Soon, everyone (but Carl) begins to root for Dupree to stick around. But as Dupree starts to become a fixture in the Peterson's home, three becomes not just a crowd...but a full- blown, hilarious catastrophe.
Fans of Owen Wilson's specific brand of humour may thoroughly enjoy this movie, which feels like the next episode of a character franchise. Alas, the filmmakers can't get the balance right between comedy and cruelty.

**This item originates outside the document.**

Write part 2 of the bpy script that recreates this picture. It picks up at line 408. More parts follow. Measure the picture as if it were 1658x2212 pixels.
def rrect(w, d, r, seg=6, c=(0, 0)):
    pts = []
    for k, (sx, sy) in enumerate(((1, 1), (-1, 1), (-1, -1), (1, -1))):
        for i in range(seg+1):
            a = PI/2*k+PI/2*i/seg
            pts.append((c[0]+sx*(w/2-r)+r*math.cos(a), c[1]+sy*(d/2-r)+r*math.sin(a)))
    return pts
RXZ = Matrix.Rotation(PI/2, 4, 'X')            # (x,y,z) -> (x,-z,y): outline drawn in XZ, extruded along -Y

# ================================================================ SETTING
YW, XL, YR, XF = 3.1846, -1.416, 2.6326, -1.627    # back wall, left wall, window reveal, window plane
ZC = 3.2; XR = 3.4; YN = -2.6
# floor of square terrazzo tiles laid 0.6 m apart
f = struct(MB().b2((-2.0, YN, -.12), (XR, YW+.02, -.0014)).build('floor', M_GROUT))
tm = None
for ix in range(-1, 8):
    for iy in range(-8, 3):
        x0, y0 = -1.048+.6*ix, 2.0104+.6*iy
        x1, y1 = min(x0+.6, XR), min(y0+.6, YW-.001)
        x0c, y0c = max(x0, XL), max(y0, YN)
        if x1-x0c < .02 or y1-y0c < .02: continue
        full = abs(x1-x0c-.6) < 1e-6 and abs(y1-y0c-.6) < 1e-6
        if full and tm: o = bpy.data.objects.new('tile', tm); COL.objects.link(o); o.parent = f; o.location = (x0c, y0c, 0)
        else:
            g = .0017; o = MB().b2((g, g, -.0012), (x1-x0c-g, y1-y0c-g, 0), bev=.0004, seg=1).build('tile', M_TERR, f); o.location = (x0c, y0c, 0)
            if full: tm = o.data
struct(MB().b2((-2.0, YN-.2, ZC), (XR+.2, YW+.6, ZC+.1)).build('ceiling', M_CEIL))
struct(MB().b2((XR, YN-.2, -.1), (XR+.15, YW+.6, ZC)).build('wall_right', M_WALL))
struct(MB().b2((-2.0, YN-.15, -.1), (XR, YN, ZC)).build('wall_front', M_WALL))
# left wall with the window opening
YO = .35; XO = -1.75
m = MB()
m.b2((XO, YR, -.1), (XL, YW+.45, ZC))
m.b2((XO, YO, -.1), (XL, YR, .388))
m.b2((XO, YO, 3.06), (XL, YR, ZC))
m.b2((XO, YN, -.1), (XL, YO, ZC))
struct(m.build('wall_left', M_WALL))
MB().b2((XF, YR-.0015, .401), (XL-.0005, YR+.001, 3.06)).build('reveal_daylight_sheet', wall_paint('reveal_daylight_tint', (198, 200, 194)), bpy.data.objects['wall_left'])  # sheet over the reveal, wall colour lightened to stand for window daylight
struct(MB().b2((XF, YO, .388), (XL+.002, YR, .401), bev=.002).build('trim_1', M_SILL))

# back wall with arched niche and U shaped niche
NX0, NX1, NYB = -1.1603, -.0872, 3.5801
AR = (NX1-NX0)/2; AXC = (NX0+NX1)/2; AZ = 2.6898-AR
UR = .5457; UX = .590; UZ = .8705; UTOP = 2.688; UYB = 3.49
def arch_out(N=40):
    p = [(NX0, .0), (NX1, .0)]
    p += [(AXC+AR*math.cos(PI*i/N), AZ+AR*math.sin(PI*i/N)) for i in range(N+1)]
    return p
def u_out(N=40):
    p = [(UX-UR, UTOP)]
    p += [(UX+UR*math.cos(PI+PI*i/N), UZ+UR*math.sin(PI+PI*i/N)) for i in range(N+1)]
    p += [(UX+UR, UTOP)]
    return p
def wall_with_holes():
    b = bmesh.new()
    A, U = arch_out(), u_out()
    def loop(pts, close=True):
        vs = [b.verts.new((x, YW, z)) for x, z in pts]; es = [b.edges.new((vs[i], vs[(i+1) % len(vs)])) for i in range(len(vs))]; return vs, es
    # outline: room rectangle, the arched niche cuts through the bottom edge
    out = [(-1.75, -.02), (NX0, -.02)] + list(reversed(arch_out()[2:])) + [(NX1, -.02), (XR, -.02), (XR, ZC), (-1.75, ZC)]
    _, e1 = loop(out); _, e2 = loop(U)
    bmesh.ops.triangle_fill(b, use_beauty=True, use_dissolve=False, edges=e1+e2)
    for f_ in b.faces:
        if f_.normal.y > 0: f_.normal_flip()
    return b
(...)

Carl and Molly (Dillon and Hudson) have undue pressure on their marriage right from the start. Molly's smarmy billionaire dad (Douglas) owns the company Carl works for, and is the consummate smiling back-stabber, promoting and encouraging while undermining and emasculating at the same time. But even worse is Carl's best friend Dupree (Wilson), who's forced to move in with the happy couple and quickly derails their newlywed idyll. As Dupree begins a voyage of self-discovery, Carl loses the plot completely.
Wilson has created such an endearing persona that it's like we've followed him through a series of adventures in such films as Meet the Parents, Zoolander, Starsky & Hutch and Wedding Crashers, not to mention his Wild West incarnations in Shanghai Noon and Nights. The fast-talking, mischievous but genuinely good guy who's not as dumb as he looks wins us over every time. And Wilson does it perfectly.
But in this film it begins to feel a little sour, because the script has a vicious undercurrent--a lazy willingness to take the cheapest shot at everything and everyone. Dupree's carelessness becomes less and less funny, and Carl's subsequent breakdown is painful to watch. The actors are good, but the filmmakers tip the balance and leave a very bad taste in our mouths.
It also doesn't help that Hudson's character, despite moments of sharpness and energy, has one of the most insulting cutaway fantasies in memory. In a sillier film this could be merely politically incorrect wackiness, but here it's seriously tasteless. Especially when combined with Douglas' grotesque turn as a bad father and constant jokes about relational deceptions (like porn collections and boys nights out).
All this is a shame since the film's otherwise bright and lively. There are excellent themes here worth examining, and Dupree's specific journey is actually endearing and funny. But wrapped in this misjudged story it just doesn't work.